The World Bank Report establishes that a modern economy requires predictable, transparent, and affordable enforcement of both secured and unsecured credit claims by efficient mechanisms both within and outside the insolvency system. These systems must be designed to work in harmony. The World Bank Report includes an in-depth analysis of a number of principles, some of which are summarized here. In general terms, an effective insolvency system should (a) be integrated with the country’s broader legal and commercial systems—insolvency reform is often ineffective without parallel reform of other commercial laws; (b) maximize the value of the company’s assets by enabling it to reorganize; (c) strike a careful balance between liquidation and reorganization; (d) provide for equitable treatment of similarly situated creditors—including both foreign and domestic creditors; (e) provide for timely, efficient, and impartial resolution of insolvency proceedings; (f) prevent the premature dismemberment of the debtor’s assets by individual creditors; (g) provide a transparent procedure that contains incentives for gathering and dispensing information; (h) recognize existing creditor rights and respect the priority of claims with a predictable and established process; and (i) establish a framework for cross-border insolvencies, including recognition of foreign proceedings and judgments as well as cooperation and assistance among courts in different jurisdictions.
Guatemala fails to meet most of the requirements established under the above principles. The Guatemalan legal framework does not facilitate efficient, transparent, and reliable methods for recovering debt, either within or outside of bankruptcy proceedings. Rules on bankruptcy are not integrated with the broader commercial system; in fact, because of amendments to the Commercial Code, specific bankruptcy rules were repealed in 1970 and only procedural aspects are currently regulated. Among other things, the lack of specific substantive regulation severely limits a creditor’s ability to ascertain the validity of transactions conducted by the bankrupt individuals or entity once it became insolvent—a factor that in turn may significantly confine the number of assets that may be available to such creditors to satisfy their debts. In addition, because of protracted and formalistic judicial procedures, the notion of efficient and impartial resolution of bankruptcy procedures effectively does not exist.
Guatemala’s rules on bankruptcy focus on the liquidation of business entities rather than on their reorganization. However, several interviewees noted that, unlike other Central American countries, Guatemala does provide (at least in theory) for an equitable treatment of creditors, including creditors located abroad.

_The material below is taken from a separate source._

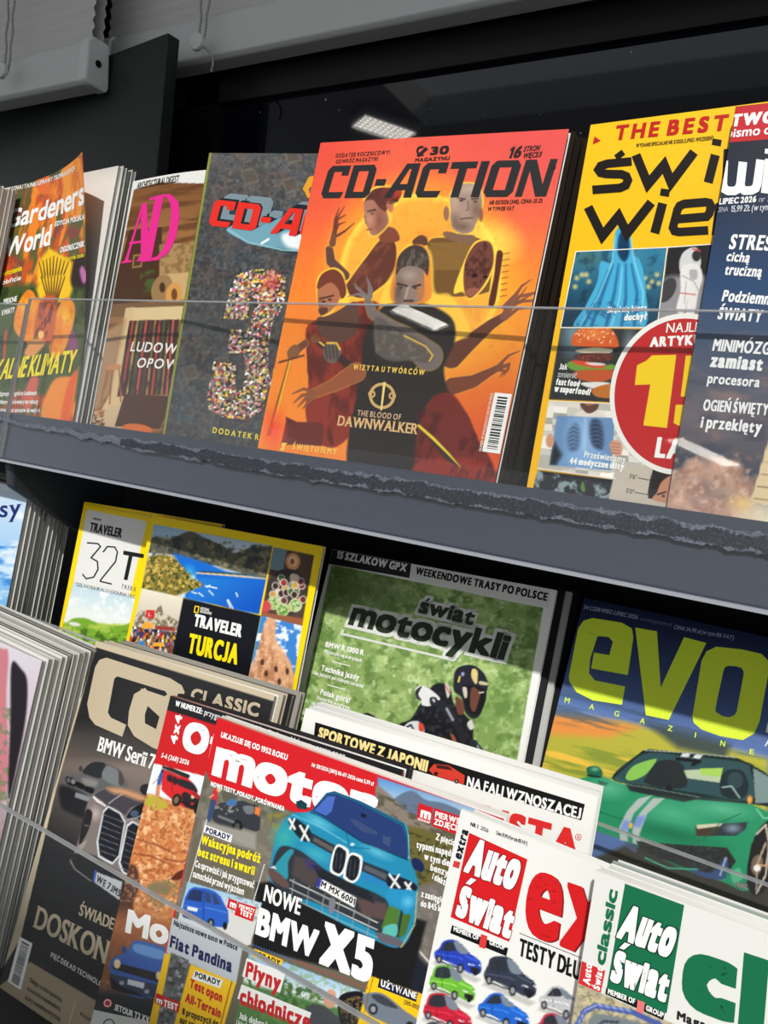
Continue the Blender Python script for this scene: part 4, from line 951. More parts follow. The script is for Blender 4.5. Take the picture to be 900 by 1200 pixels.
def wl(pts, c=(236, 236, 230), w=1.1): m.stroke(pts, w, c, 1.4)
wl([(675, 295), (782, 290), (838, 286)]); wl([(675, 295), (657, 384)]); wl([(657, 384), (770, 384)]); wl([(643, 470), (735, 474)]); wl([(630, 549), (722, 561)]); wl([(782, 290), (770, 384)])
m.ring(800, 462, 0, 85, (238, 236, 230), 1.6, n=72, ry=1.12, rot=12); m.ring(800, 462, 0, 79.5, (190, 32, 34), 2, n=72, ry=1.12, rot=12)
W_ = (244, 244, 240); BKk = (26, 20, 18)
m.text('NAJLEPSZE', (780, 390), (854, 388), 11, W_, bold=.02, z=3); m.text('ARTYKUŁY', (761, 407), (842, 403), 11.5, W_, bold=.1, z=3)
m.poly(z8([(440, 235), (474, 218), (492, 200), (578, 198), (545, 455), (462, 446), (487, 302), (432, 304)]), (246, 206, 24), 3); m.text('5', (786, 499), (842, 501), 82, (246, 206, 24), bold=.14, z=3); m.text('LAT', (766, 536), (818, 541), 24, W_, bold=.10, z=3)
m.text("5'6\"".replace('"', "''"), (737, 560), (746, 562), 5, (60, 56, 52), z=2); m.text("5'0''", (733, 577), (743, 579), 5, (60, 56, 52), z=2); m.stroke([(748, 560), (764, 563)], .7, (70, 66, 60), 2); m.stroke([(744, 577), (762, 580)], .7, (70, 66, 60), 2)
m.text('THE BEST OF', (717, 165), (905, 148), 17, (190, 34, 30), bold=.10, part='masthead', track=.3); m.poly(z([(290, 150), (312, 165), (284, 178)]), (190, 34, 30), 2)
m.text('WYDANIE SPECJALNE NR 3/2026 (LIPIEC-WRZESIEŃ)', (745, 173), (836, 164), 4.2, (70, 56, 20), bold=.06)
def S(pts, w=10): m.stroke(z(pts), w, BKk, 2.2, 'masthead')
S([(421, 238), (335, 246), (312, 254), (304, 267), (312, 278), (332, 282), (385, 283), (402, 290), (408, 304), (400, 322), (380, 331), (283, 338)], 10); S([(392, 205), (366, 225)], 7)
S([(436, 215), (478, 318), (535, 250), (560, 312), (640, 205)], 10.8); S([(715, 215), (690, 312)], 10.8); S([(722, 160), (718, 182)], 10.8); S([(755, 300), (760, 210), (830, 204), (820, 296), (770, 298)], 10.8)
S([(268, 398), (318, 500), (375, 430), (405, 490), (490, 382)], 10.8); S([(530, 385), (502, 490)], 10.8); S([(540, 335), (536, 360)], 10.8)
S([(576, 441), (684, 432), (694, 420), (700, 396), (694, 384), (680, 381), (606, 387), (590, 394), (582, 408), (566, 470), (572, 482), (588, 486), (690, 480)], 10); S([(820, 360), (790, 478), (720, 480), (730, 400), (810, 394)], 10.8)
m.text('Skąd się biorą', (711, 367), (758, 364.5), 7, W_, bold=.04, z=3); m.text('duchy?', (731, 376), (758, 374.5), 7.5, W_, bold=.1, z=3)
m.text('Jak', (655, 433), (665, 433.5), 7, W_, bold=.04, z=3); m.text('zmienić', (653, 442), (676, 443.5), 6.6, (200, 200, 196), bold=.02, z=3); m.text('fast food', (651, 451), (679, 453.5), 7.4, W_, bold=.11, z=3); m.text('w superfood?', (649, 459), (692, 463.5), 7.4, W_, bold=.11, z=3)
m.text('Prześwietlamy', (684, 536), (733, 542.5), 7.2, W_, bold=.04, z=3); m.text('44 medyczne mity', (667, 543.5), (731, 551), 7.4, W_, bold=.11, z=3)
m.finish()

# ------------------------------------------------------------------ navy science cover at the right edge
m = mag('wied', 'navy magazine with red title corner and rocket at the right edge, upper row', T=.006, step=.0009, base=(34, 56, 88))
p = m.P; z = ZM(600, 110, 3); z8 = ZM(600, 350, 3)
p.lin((860, 180), (850, 330), (26, 32, 48), (36, 66, 104)); p.lin((840, 330), (810, 500), (36, 66, 104), (112, 102, 108), P=[(700, 330), (1500, 330), (1500, 520), (700, 520)], soft=4)
p.lin((805, 480), (800, 545), (112, 102, 108), (74, 78, 90), P=[(700, 480), (1500, 480), (1500, 760), (700, 760)], soft=16)
p.noise(26, (170, 130, 116), .55, .75, P=[(700, 400), (1500, 400), (1500, 640), (700, 640)], st=(2.2, .8), ang=10, a=.5, seed=3, soft=30); p.noise(20, (60, 64, 78), .5, .7, P=[(700, 440), (1500, 440), (1500, 640), (700, 640)], st=(2, .8), a=.6, seed=13, soft=20)
for x, y, r_ in ((800, 570, 26), (822, 552, 22), (850, 560, 24), (870, 575, 22), (795, 600, 24), (830, 596, 34), (866, 604, 30), (812, 548, 14), (842, 545, 14), (790, 585, 16), (860, 548, 12)): p.glow(x, y, r_, r_ * .9, (206, 164, 142), a=.95, p=.5)
p.noise(8, (150, 108, 92), .5, .68, P=[(780, 530), (890, 530), (890, 640), (770, 640)], a=.55, seed=5, soft=10); p.noise(6, (240, 206, 184), .58, .75, P=[(780, 530), (890, 530), (890, 640), (770, 640)], a=.5, seed=6, soft=10)
p.glow(905, 615, 54, 40, (250, 236, 200), a=1, p=.5); p.glow(868, 590, 20, 14, (238, 200, 120), a=.8)
p.poly([(905, 500), (930, 500), (915, 590), (896, 592), (880, 586)], (222, 200, 160)); 
for k in range(6): p.line([(884 + k * 4, 584 - k * 14), (920 + k * 2, 588 - k * 14)], 1.2, (150, 116, 80))
m.poly([(847, 125), (1060, 103), (1058, 150), (844, 168)], (190, 30, 40), 1, 'masthead')
W_ = (240, 240, 240)
m.text('TWOJE', (855, 149), (930, 142), 14, W_, bold=.12, z=2, part='masthead'); m.text('pismo o nauce', (850, 162), (950, 153), 10, W_, bold=.05, z=2, part='masthead')
def S(pts, w=9): m.stroke(z(pts), w, W_, 2, 'masthead')
S([(745, 235), (741, 318), (746, 334), (760, 342), (782, 342), (796, 335), (803, 318), (812, 240)], 10); S([(803, 318), (806, 332), (818, 341), (842, 340), (856, 333), (862, 318), (874, 232)], 10); S([(905, 230), (890, 350)], 10); S([(905, 195), (903, 212)], 10)
m.text('LIPIEC 2026', (842, 240), (886, 237), 7, W_, bold=.08); m.text('nr 7', (889, 237), (903, 236), 6, (170, 176, 190)); m.text('CENA', (839, 249), (853, 248), 5.4, (180, 186, 198)); m.text('15,99 ZŁ (w tym 8% VAT)', (856, 248.5), (930, 245), 7, (214, 218, 226), bold=.02)
def T(s_, a, b, h, bold): m.text(s_, a, b, h, W_, bold=bold, z=2)
T('STRES', (853, 292), (903, 294), 17, .06); T('cichą', (850, 306), (878, 308), 11, .06); T('trucizną', (848, 322), (892, 325), 12, .06); T('Podziemne', (845, 353), (908, 358), 13, .06); T('ŚWIATY', (840, 374), (892, 378), 14, .06)
T('MINIMÓZG', (834, 411), (902, 416), 14, .06); T('zamiast', (831, 430), (893, 435), 15.5, .10); T('procesora', (828, 449), (890, 454), 11, .06); T('OGIEŃ ŚWIĘTY', (823, 481), (900, 487), 13, .06); T('i przeklęty', (820, 501), (892, 508), 13.5, .07)
m.finish()

# ------------------------------------------------------------------ interiors magazine
m = mag('ad', 'white-bordered interiors magazine with pink two-letter title left of the mosaic cover', T=.006, step=.0009, base=(226, 226, 222), bow=.009)
p = m.P; z = ZM(0, 170, 3.427)
ph = z([(530, 175), (830, 150), (900, 600), (700, 1300), (330, 1300), (350, 1100)])
ph = z([(538, 180), (640, 150), (820, 155), (1100, 170), (900, 1300), (340, 1200)]); p.poly(ph, (112, 76, 44)); p.clip(ph)
p.lin(z(600, 170), z(600, 330), (126, 82, 48), (150, 104, 62)); p.noise(14, (96, 60, 34), .45, .6, st=(4, .5), ang=-8, a=.8, seed=3)
p.poly(z([(520, 340), (650, 330), (650, 620), (440, 640)]), (72, 46, 30)); p.poly(z([(640, 400), (900, 380), (900, 540), (640, 520)]), (168, 134, 88)); p.noise(5, (120, 92, 58), .5, .65, P=z([(640, 400), (900, 380), (900, 540), (640, 520)]), a=.7)
p.poly(z([(535, 440), (575, 436), (570, 490), (530, 495)]), (150, 110, 66)); p.poly(z([(541, 448), (568, 445), (564, 482), (537, 487)]), (78, 52, 34)); p.poly(z([(640, 520), (900, 500), (900, 620), (640, 620)]), (196, 162, 112))
p.noise(6, (70, 92, 40), .45, .6, P=z([(560, 510), (620, 500), (620, 600), (570, 610)]), a=.95, seed=5)
p.ell(*z(650, 580), 12, 18, (150, 118, 78), ang=15); p.ell(*z(652, 572), 3.4, 6, (70, 48, 30)); p.ell(*z(698, 600), 9.5, 14, (206, 150, 80), ang=10); p.ell(*z(700, 600), 3.5, 7, (110, 70, 34))
p.poly(z([(440, 640), (900, 620), (900, 680), (430, 690)]), (120, 86, 52)); p.poly(z([(505, 655), (900, 640), (900, 700), (500, 705)]), (222, 194, 146)); p.poly(z([(505, 655), (540, 650), (500, 1080), (380, 1120), (440, 1000)]), (216, 186, 138)); p.poly(z([(400, 760), (505, 700), (440, 1000), (370, 1080)]), (170, 132, 96), soft=6)
st = z([(520, 705), (720, 700), (690, 1000), (470, 1010)]); p.poly(st, (64, 42, 34)); p.clip(st)
for k, c in enumerate(((180, 60, 60), (190, 150, 80), (70, 80, 50), (200, 80, 70), (90, 50, 40), (170, 130, 70), (190, 60, 60), (84, 90, 56), (160, 110, 70), (200, 90, 80), (70, 50, 40))): p.line([z(535 + k * 18, 700), z(488 + k * 20, 1010)], 2.2, c)
p.noise(3, (30, 20, 18), .55, .7, st=(1, 4), ang=8, a=.6); p.clip(ph)
p.poly(z([(360, 1080), (480, 1040), (560, 1140), (340, 1140)]), (206, 180, 140)); p.ell(*z(458, 893), 9.5, 3.6, (196, 136, 84), ang=-8)
for a, b in (((430, 905), (405, 1035)), ((450, 905), (440, 1040)), ((478, 900), (485, 1030)), ((440, 905), (420, 980))): p.line([z(*a), z(*b)], 1.6, (150, 96, 56))
p.noise(2.2, (190, 120, 80), .45, .6, P=z([(370, 1060), (420, 1060), (420, 1140), (360, 1130)]), a=1, seed=8); p.noise(2, (50, 46, 30), .5, .6, P=z([(370, 1060), (420, 1060), (420, 1140), (360, 1130)]), a=.8, seed=18)
p.poly(z([(500, 1000), (700, 1010), (640, 1140), (460, 1130)]), (74, 40, 26)); p.ell(*z(550, 1140), 18, 6, (214, 110, 50), ang=6); p.clip(None)
PK = (226, 44, 140)
for P_ in ([(497, 472), (510, 440), (572, 235), (580, 235), (520, 440), (515, 468)], [(568, 238), (590, 230), (600, 440), (612, 460), (548, 468), (566, 440)], [(520, 390), (575, 382), (575, 392), (518, 400)], [(625, 205), (660, 198), (610, 450), (575, 462)], [(490, 468), (530, 462), (530, 470), (488, 476)], [(600, 212), (680, 195), (680, 206), (600, 222)], [(570, 460), (640, 452), (640, 462), (565, 470)]): m.poly(z(P_), PK, 2, 'masthead')
bowl_o = [(655, 197), (690, 200), (718, 230), (722, 290), (708, 370), (680, 430), (640, 458), (600, 462)]; bowl_i = [(650, 208), (672, 212), (686, 240), (688, 290), (676, 360), (655, 420), (630, 448), (600, 456)]
for i in range(7): m.poly(z([bowl_o[i], bowl_o[i + 1], bowl_i[i + 1], bowl_i[i]]), PK, 2.1, 'masthead')
m.text('ARCHITECTURAL DIGEST', z(549, 178), z(718, 148), 7, (40, 38, 36), bold=.03, serif=True, wy=.004)
m.text('LUDOWE', z(520, 828), z(740, 842), 11, (240, 238, 232), bold=.05, slant=.15, track=.2); m.text('OPOWIEŚCI', z(545, 893), z(860, 915), 11, (240, 238, 232), bold=.05, slant=.15, track=.2)
m.finish()
q = PO['ad']; PO['adback'] = (q[0] + .008, q[1] + .009, q[2], q[3], q[4], q[5], .20, .280)
m = mag('adback', 'magazine with an orange cover peeping out behind the interiors magazine', T=.004, step=.01, base=(222, 120, 52)); m.finish()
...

As a matter of practice, there are hardly any (if any) bankruptcy cases in Guatemala. Companies would rather attempt to reach an agreement with their creditors outside the judicial process or even close operations altogether and set up a new entity without going through a formal bankruptcy procedure—effectively leaving all or a significant number of creditors completely unprotected.
In contrast, the legal framework for the liquidation of financial entities was reformed in 2002 in an effort to modernize the system and adapt it to international standards. However, the system has not been tested to date and a few ongoing cases of bank liquidations are being handled under the previous legal system—a solution criticized by many because of irregularities and lack of transparency.